50 Million Women Missing - Sermon TalkBack

President UMW and Deacon Sandy
The United Methodist Women of Longs Peak UMC (and United Methodist women around the world) provided leadership in worship today. The purpose and focus of the organization, over the years and under many names, has always been the spiritual growth of women and local, national and global missions.  When I was a young girl, my mother belonged to the Women's Society for Christian Service (WSCS), and she often "dragged" me along, especially for Mother/Daughter activities.   Sometimes Esther Circle, sometimes Ruth.

Today's scripture was Deuternonomy 15: 10-11: 
"Do not be hard-hearted or close-fisted with your countryman in his need. . . Give freely to him and do not begrudge him your aid, it is for this very generosity God will bless you in everything that you do or undertake. The poor will always be with you."   Some translations say, "Give with a glad heart out of your abundance."    Jesus and Peter both echoed Moses in this.
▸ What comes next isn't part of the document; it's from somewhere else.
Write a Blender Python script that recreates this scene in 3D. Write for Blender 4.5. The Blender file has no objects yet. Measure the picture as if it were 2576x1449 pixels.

Darcy Palmer, a leader in missions, gave the message, "It's Your Choice."   

"It's Your Choice"
Her visuals were powerful, little bread pans that represented the more than six billion people on the planet.  One bread pan's worth of a billion people (US, Europe, Scandinavia, Japan, the wealthy elites around the world) possess 85 percent of the world's wealth.   Darcy doled out 85 dollar bills out of her stash of 100 into that pan that represents us.  The middle, developing countries, four bread pans stacked upon each other (one pan each for China and India's billion population each), share the next $14 dollars.  The poorest one billion people share only 80 cents in their loaf pan, but she rounded up to $1. Even though we feel poor, not too surprisingly as a whole the rich are getting richer, the poor poorer.   The developing four billion are doing better.   Darcy talked about our efforts in education, feeding the poor, helping the sick and so on, as Jesus instructed us. 

This is a message I've heard and responded to since I was a child out trick-or-treating for UNICEF, filling little bread banks for World Vision, collecting to give an animal through the Heifer Project, enrolling people in the Hunger Project.  Responding to UMCOR, the United Methodist Committee on Relief. Since the beginning of Methodism, we've worked powerfully against hunger, slavery, illiteracy, poverty.  It's what Christians and Jews, the only religions I know intimately, do and have done.  Yet we can always stand to be encouraged, even if it is not news that the poor are still with us.  We kind of expect this on missions Sunday.


Blessing and Dedication of
Prayer Shawls and Newborn Baby Quilts
The shocking part, the news, was when Darcy split the six bread pans in two, and said, "The countries in the wealthiest three billion have equal populations of men and women. The poorest three billion people (HALF) live in countries where 50 million women have gone missing in the last 10 years.  Compare this to the devastating Nazi-initiated Holocaust that wiped out six millions of Jews and another six million Christians, communists, gypsies, gay people and labor leaders. 

50 million women murdered!  (Also worse than the Great Burning over a period of 300 years of six to13 million women condemned as witches and heretics.)  50 million women murdered in the last 10 years!

Worse News:  It is now considered that 50 million is a gross under counting, and that a more accurate estimate of women "gone missing" may be double, possibly 100 million women and girls murdered, aborted, starved, cast out, dead in unattended childbirth, annihilated in slavery, forced prostitution and religious fanaticism.  (This does not count women that are tortured and mutilated by their families or as bystanders in warfare prevalent in those countries. It does not count those who are barely surviving, poor, desperate, hungry--they are still alive.)   A Wednesday night study of "Women Hold Up Half the Sky" gets into these issues more deeply, week by week, Darcy said.


I was left with conflicting feelings, glad for the leadership of women and our partnership with Christian men, shocked by the news of this global Great Holocaust of women (HOW did I miss this?), grateful that God gives us talents and resources to address these issues (no, not issues, horrors!), touched by the sweet gestures of prayer shawls and baby quilts, and despairing at the enormity facing us. 


Moses and Jesus implied that the poor are with us always because we haven't tended to them.  They both said we should hop to it with a glad heart.